1740-04-25, de Gabrielle Émilie Le Tonnelier de Breteuil, marquise Du Châtelet-Lomont à Frederick II, king of Prussia.

Monseigneur,

J'envoie enfin à v.a.r. mon essai de métaphysique; je souhaite & je crains presqu'également qu'elle ait le temps de le lire.
Vous serez peut-être aussi étonné de le trouver imprimé, que j'en suis honteuse; les circonstances qui l'ont rendu public seraient trop longues à expliquer à v. a. r. J'attends pour savoir si je dois m'en repentir, ou m'en applaudir, ce que v. a. r. en pensera. Je me souviens qu'elle a fait traduire sous ses yeux la métaphysique de Wolf, & qu'elle en a même corrigé quelques endroits de sa main; ainsi j'imagine que ces matières ne lui déplaisent point, puisqu'elle a daigné employer quelque partie de son temps à les lire.

V. a. r. verra par la préface que ce livre n'était destiné que pour l'éducation d'un fils unique que j'ai, & que j'aime avec une tendresse extrême; j'ai cru que je ne pouvais lui en donner une plus grande preuve qu'en tâchant de le rendre un peu moins ignorant que ne l'est ordinairement notre jeunesse; & voulant lui apprendre les éléments de la physique, j'ai été obligée d'en composer une, n'y ayant point en français de physique complète, ni qui soit à la portée de son âge; mais comme je suis persuadée que la physique ne peut se passer de la métaphysique, sur laquelle elle est fondée, j'ai voulu lui donner une idée de la métaphysique de mr de Leibnitz, que j'avoue être la seule qui m'ait satisfaite, quoiqu'il me reste encore bien des doutes.

L'ouvrage aura plusieurs tomes, dont il n'y en a encore que le premier qui soit commencé à imprimer.
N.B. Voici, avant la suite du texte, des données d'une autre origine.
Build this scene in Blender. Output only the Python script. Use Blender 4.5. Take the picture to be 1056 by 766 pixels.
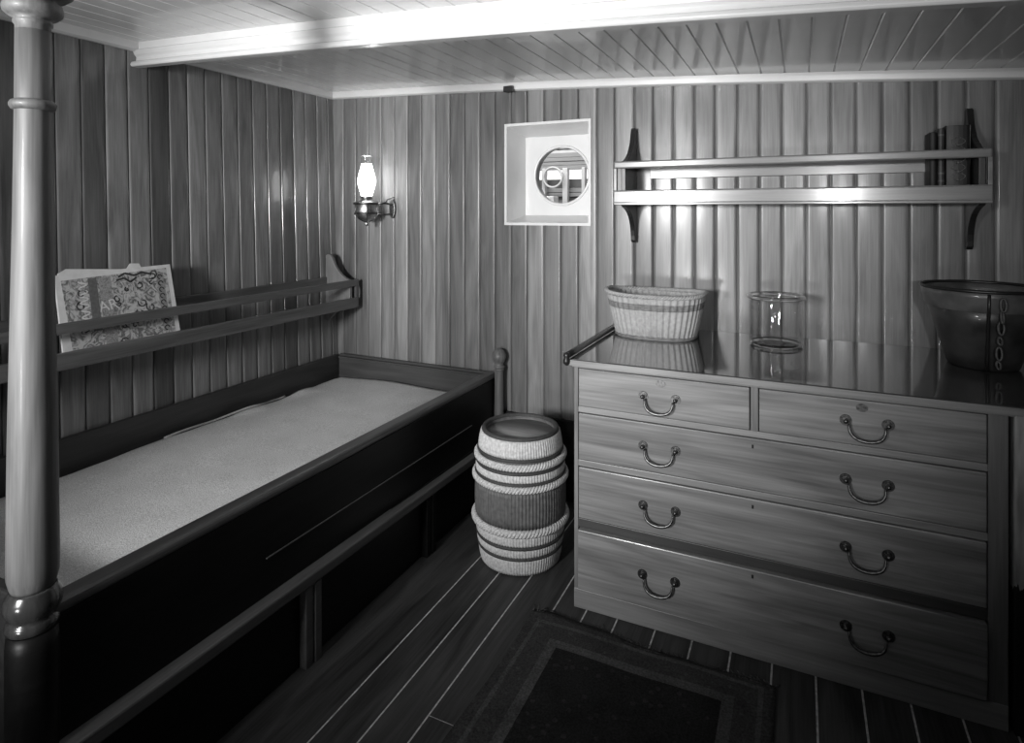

Je crois qu'il paraîtra vers la pentecôte, & je prendrai la liberté d'en présenter un exemplaire à v. a. r., si elle est contente de ce que j'ai l'honneur de lui envoyer aujourd'hui.

Je m'aperçois que ma lettre est déjà très longue & que je n'ai point encore parlé à v. a. r. de ma reconnaissance de la boîte charmante qu'elle m'a fait la grâce de m'envoyer. Je n'ai rien vu de plus joli & de plus agréablement monté; mais v. a. r. me permettra de lui dire qu'il lui manque son plus bel ornement, & que quelque bien qu'elle m'ait traitée, je suis très jalouse du présent dont elle a honoré mr de Voltaire. Je crois qu'il a déjà envoyé à v. a. r. sa métaphysique de Newton, & vous serez peut-être étonné que nous soyons d'avis si différents; mais je ne sais si v. a. r. a lu un rabâcheur français qu'on appelle Montagne, qui en parlant de deux hommes qu'une véritable amitié unissait, dit: ils avoient tout commun, hors le secret des autres, & leurs opinions. Il me semble même que notre amitié en est plus respectable & plus sûre, puisque même la diversité d'opinion ne l'a pu altérer; la liberté de philosopher est aussi nécessaire que la liberté de conscience. V. a. r. nous jugera, & l'envie de mériter son suffrage nous fera faire de nouveaux efforts. V. a. r. me permettra de la faire souvenir de Machiavel; je m'intéresse à la publication d'un ouvrage qui doit être si utile au genre humain, avec le même zèle que j'ai l'honneur d'être &c.